The Pelicans made offseason changes, too, namely guard Elfrid Payton, forward Julius Randle, and center Jahlil Okafor. But their personality was set midway through last season when DeMarcus Cousins was lost to injury, Nikola Mirotic arrived via trade one week later and the Pelicans led the league in pace over the final 31 games at 102.9 possessions per 48 minutes. 

Nothing has changed in that regard. The Pelicans still aim to run, with All-NBA center/forward Anthony Davis and standout two-way guard Jrue Holiday running the show on both ends. 

"We have more shooting, spread out the floor especially with Jrue, AD," Pelicans guard E'Twaun Moore said. "Those guys are going to be penetrating and drawing a lot of attention and making shots, and making it a lot easier for everyone on the floor." 

Change is a companion for most franchises during the offseason. Championship-caliber teams adjust quickly to the alterations and waste little time getting their seasons off to roaring starts. 

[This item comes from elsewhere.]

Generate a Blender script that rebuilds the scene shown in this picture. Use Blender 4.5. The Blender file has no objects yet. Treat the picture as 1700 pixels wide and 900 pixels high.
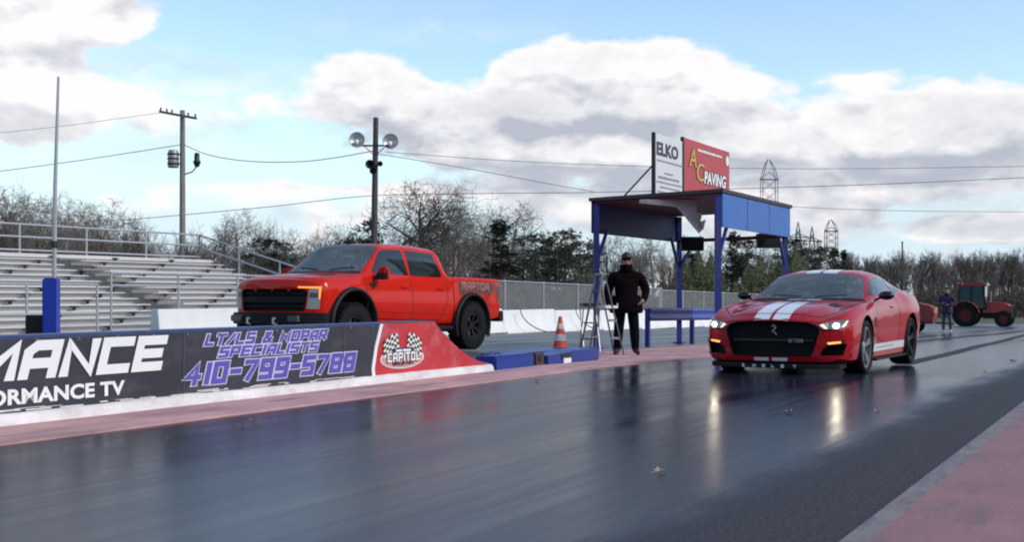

"I think everybody is going to go through growing pains," Pelicans coach Alvin Gentry said. "Obviously, Houston still has their team together; Golden State still has their team together. Those teams are very good teams but I think everybody is going to have some adjustments they have to make and obviously playing in the West is not easy, but playing in the East is not easy either if you look at the teams there, too."